#### [Your objective]
From the data that follows, copy every line holding the string "GRASSM".

#### [Supplied material]
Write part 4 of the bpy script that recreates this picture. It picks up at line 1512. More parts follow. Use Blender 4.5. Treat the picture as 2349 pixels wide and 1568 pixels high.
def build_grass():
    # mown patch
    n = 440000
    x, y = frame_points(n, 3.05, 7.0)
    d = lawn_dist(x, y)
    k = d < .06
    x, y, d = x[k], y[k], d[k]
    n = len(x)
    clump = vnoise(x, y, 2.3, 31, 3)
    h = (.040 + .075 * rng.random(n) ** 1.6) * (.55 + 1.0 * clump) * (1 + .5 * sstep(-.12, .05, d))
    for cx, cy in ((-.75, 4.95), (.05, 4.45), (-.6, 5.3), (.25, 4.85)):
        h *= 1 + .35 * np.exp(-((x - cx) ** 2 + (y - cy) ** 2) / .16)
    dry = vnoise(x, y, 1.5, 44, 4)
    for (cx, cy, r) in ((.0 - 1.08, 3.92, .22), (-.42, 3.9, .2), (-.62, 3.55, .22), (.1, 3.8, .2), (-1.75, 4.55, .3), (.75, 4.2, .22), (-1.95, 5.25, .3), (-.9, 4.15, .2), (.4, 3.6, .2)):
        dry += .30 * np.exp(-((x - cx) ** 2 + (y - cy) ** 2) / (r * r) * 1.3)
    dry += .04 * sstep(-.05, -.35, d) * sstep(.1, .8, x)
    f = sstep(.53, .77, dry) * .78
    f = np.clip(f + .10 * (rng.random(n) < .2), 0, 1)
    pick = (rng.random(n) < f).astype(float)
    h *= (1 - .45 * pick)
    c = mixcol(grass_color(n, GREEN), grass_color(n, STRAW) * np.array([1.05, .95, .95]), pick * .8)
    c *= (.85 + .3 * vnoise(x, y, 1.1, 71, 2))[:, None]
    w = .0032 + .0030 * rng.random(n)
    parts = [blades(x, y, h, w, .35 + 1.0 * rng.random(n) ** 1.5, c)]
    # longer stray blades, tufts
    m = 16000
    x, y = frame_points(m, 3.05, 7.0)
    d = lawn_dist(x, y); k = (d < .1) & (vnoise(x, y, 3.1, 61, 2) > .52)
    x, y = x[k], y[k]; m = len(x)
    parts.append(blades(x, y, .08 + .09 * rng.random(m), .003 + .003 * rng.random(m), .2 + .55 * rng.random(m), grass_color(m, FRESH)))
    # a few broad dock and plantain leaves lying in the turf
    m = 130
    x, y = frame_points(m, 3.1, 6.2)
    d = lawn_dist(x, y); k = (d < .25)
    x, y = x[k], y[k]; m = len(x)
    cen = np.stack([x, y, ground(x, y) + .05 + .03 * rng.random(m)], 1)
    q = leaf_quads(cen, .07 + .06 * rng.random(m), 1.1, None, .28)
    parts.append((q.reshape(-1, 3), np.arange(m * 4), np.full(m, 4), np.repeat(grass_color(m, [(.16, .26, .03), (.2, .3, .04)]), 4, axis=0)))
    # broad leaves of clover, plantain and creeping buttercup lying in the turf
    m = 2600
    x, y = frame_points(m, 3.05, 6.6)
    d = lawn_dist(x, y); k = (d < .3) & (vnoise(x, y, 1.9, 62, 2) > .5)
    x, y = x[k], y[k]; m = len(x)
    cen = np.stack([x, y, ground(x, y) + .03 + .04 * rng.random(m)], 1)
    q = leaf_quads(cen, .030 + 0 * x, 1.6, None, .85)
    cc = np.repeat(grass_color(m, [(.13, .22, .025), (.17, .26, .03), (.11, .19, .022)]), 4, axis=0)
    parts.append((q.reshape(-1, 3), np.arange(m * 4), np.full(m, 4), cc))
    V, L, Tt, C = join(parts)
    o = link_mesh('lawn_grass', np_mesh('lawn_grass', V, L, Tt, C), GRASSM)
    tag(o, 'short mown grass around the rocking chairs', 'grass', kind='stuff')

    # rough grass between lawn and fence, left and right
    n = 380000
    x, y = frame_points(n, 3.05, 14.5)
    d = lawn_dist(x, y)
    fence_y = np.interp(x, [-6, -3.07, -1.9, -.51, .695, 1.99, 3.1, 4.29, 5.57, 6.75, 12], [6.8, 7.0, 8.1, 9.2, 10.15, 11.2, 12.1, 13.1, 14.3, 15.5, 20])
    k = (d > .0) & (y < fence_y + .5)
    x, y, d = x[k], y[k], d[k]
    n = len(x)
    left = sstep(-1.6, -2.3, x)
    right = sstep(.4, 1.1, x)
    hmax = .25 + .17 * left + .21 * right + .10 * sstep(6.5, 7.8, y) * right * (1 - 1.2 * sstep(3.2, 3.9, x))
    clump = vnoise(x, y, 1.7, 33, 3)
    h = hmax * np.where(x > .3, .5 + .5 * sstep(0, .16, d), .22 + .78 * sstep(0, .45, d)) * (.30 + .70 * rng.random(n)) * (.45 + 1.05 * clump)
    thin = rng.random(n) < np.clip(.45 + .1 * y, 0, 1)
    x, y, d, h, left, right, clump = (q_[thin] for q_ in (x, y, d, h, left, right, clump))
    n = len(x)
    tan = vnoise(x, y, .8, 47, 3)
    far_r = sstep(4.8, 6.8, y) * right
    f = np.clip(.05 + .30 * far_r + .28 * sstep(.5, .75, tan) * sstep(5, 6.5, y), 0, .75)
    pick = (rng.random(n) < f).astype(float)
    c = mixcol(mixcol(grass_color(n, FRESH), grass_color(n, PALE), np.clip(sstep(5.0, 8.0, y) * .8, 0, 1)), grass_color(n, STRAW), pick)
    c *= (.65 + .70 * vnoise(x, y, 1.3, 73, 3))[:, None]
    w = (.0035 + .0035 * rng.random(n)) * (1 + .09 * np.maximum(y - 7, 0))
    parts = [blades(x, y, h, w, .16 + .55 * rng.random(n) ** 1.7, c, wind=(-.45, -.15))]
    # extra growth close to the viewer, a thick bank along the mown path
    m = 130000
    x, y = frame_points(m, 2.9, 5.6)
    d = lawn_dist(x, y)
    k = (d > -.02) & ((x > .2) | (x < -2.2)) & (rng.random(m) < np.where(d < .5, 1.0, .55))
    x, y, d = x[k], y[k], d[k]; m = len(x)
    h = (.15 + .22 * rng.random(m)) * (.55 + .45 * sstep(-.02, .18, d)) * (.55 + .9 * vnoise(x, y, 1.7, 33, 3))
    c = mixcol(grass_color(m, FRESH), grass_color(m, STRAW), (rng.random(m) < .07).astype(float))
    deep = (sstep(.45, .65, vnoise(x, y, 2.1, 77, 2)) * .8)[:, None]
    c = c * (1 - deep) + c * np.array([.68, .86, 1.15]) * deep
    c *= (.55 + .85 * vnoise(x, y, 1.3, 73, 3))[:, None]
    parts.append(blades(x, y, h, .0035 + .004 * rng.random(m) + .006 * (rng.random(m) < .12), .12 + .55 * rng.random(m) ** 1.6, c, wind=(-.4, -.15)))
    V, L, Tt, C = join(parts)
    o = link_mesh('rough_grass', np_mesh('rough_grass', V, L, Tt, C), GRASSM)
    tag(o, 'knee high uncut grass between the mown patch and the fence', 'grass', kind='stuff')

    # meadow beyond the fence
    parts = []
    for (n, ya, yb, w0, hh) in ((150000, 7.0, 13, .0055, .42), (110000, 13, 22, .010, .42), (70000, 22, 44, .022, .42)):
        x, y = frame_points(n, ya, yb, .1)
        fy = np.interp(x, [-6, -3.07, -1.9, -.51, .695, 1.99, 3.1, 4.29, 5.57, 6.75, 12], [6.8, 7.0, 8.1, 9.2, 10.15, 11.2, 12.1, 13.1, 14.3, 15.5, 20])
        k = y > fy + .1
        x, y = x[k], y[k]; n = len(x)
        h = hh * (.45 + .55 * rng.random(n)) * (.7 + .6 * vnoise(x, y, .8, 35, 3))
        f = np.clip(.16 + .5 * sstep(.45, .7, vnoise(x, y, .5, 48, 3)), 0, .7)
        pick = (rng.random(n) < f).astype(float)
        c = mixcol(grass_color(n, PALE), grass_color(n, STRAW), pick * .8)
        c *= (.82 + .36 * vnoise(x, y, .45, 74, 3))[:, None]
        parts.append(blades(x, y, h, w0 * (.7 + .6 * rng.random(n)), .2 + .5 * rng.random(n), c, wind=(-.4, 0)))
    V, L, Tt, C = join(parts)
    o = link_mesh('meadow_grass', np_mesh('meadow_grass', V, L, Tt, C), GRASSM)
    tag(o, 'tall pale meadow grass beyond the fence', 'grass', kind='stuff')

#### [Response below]
    o = link_mesh('lawn_grass', np_mesh('lawn_grass', V, L, Tt, C), GRASSM)
    o = link_mesh('rough_grass', np_mesh('rough_grass', V, L, Tt, C), GRASSM)
    o = link_mesh('meadow_grass', np_mesh('meadow_grass', V, L, Tt, C), GRASSM)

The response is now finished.